Monsters, Marriage, and Murder in Manchvegas starts with a slideshow of summertime antics befitting of a carefree preteen, but enjoyed instead by three revelers who appear to be in their mid-30s. This juvenile trio is a “gang” known as the Manchvegas Outlaw Society, a small crew of jovial pranksters who have as much fun as they can in the summertime heat before they must deal with the inconvenience of nearby serial killers & woodland monsters (who are essentially 6 foot-tall Ewoks). M.O.S. gleefully operate outside the mechanisms of the film’s true plot, in which an entirely unconnected summertime romance is threatened by both a killer who only targets recently engaged women and the entirely superfluous Gospercap monsters who stalk the woods nearby. Eventually, M.O.S. has to get involved before the killings get out of hand and they save the day through a series of weaponized pranks. For the most part, though, they just live out the slobs vs. snobs routine of a classic 1980s comedy with their most grotesque local nemesis (even going as far as attempting to recruit his butler into their “gang”). It’s very telling that once the crises of widespread deaths wrap up, the harmless pranks & romantic flings continue to their own resolutions, as they were always the film’s main priority anyway. Like with individual entries into the MCU or isolated episodes of a soap opera or pro wrestling show, it’s difficult to assess the value of a specific Matt Farley picture on its own without considering the larger impact of his catalog as a whole. If you have no prior knowledge of Matt Farley’s oeuvre it’s entirely possible that the absurdly wholesome frivolity of Monsters, Marriage, and Murder in Manchvegas will leave you frustrated, especially if you enter it looking for the traditional genre thrills of a microbudget horror film. If you’ve at least seen Don’t Let the Riverbeast Get You! before, if not any of his other films, it’ll feel like reuniting with old friends you only see once a year at summer camp. It’s just a camp that happens to occasionally be invaded by monsters & murderers.

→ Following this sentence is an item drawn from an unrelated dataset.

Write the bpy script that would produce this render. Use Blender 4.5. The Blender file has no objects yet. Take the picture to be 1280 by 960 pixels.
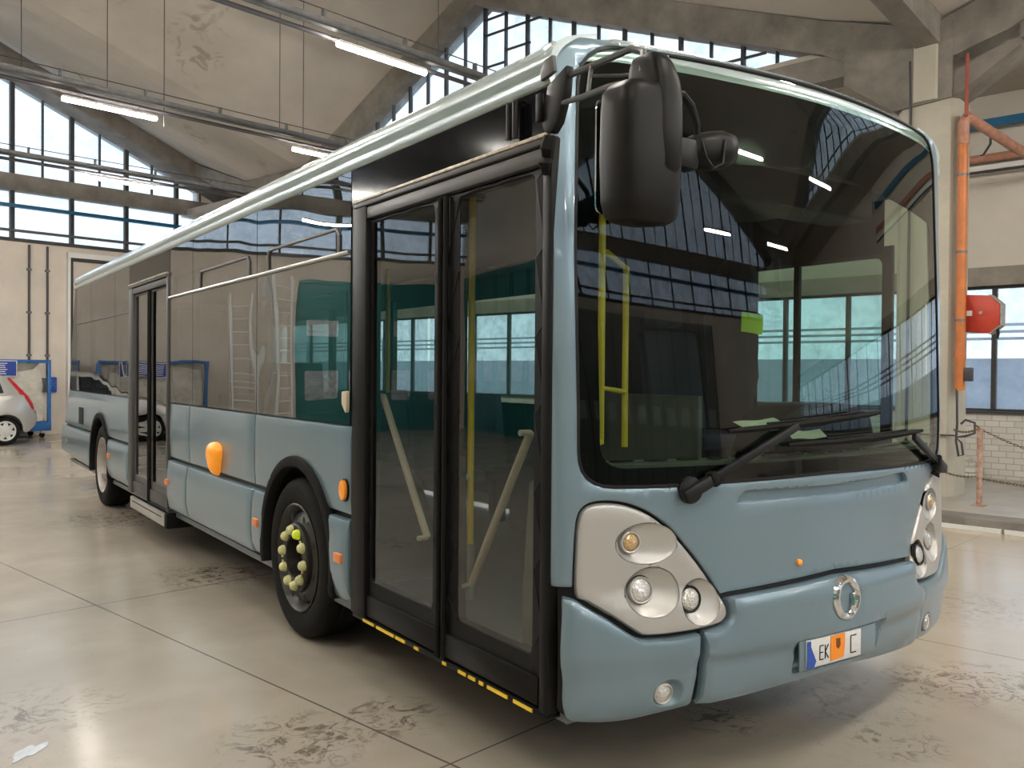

While Manchvegas isn’t quite the crowning achievement Farley later reached with Riverbeast, it does best that film in a couple notable ways. Most immediately apparent, its visual aesthetic is much more distinct. In the early slideshow montage, I assumed a digital filter was added to afford the film a grainy 1970s look, but Manchvegas was actually shot on 16mm film. It was a choice that played beautifully into both the film’s late-70s slasher influence and its general home movies vibe, but it’s also an absurdly labor-intensive, cost-prohibitive choice I respect Farley & co-conspirator Charles Roxburgh for foolishly undertaking. Besides its more distinctive look, Manchvegas also packs its runtime with far more of Farley’s novelty pop songs (which pay his real-life bills through tens of thousands of Spotify streams). Major examples like a plot-summarizing rap song that plays over the end credits (perhaps my all-time favorite movie trope) and a montage set to a chorus of “I’m catching a killer by faking an engagement, yeah!” stick out as notable examples. What I really love, though, is the way Farley scores entirely inconsequential scenes of him playing basketball with his M.O.S. friends with a song that repeats the phrase “basketball fun, basketball fun” for full, carefree redundancy. Manchvegas also leans into Farley’s regionally specific sensibilities even in its title, which is a local, ironic joke about the glitz & glamor of Manchester, New Hampshire. The entire point of including that joke in the title is likely to grab the attention of New England locals who would be delighted that it was a term that somehow made its way into a movie. It’s the same tactic Farley uses when he adopts a creature feature or slasher genre hook to lure horror audiences into watching a backyard movie about harmless summertime pranks, or when he titles his Motern Media pop songs with search-optimized meme terms that will lead you directly to him even if you’ve never heard of him (and you likely haven’t). If you spend too much time with Farley once he has you on the hook, whether it’s with Manchvegas, Riverbeast, or a forty-second song about diarrhea, you might even sink far enough under his Motern Media spell to be convinced that he’s a certifiable genius. Two films into his catalog, I’m already a goner.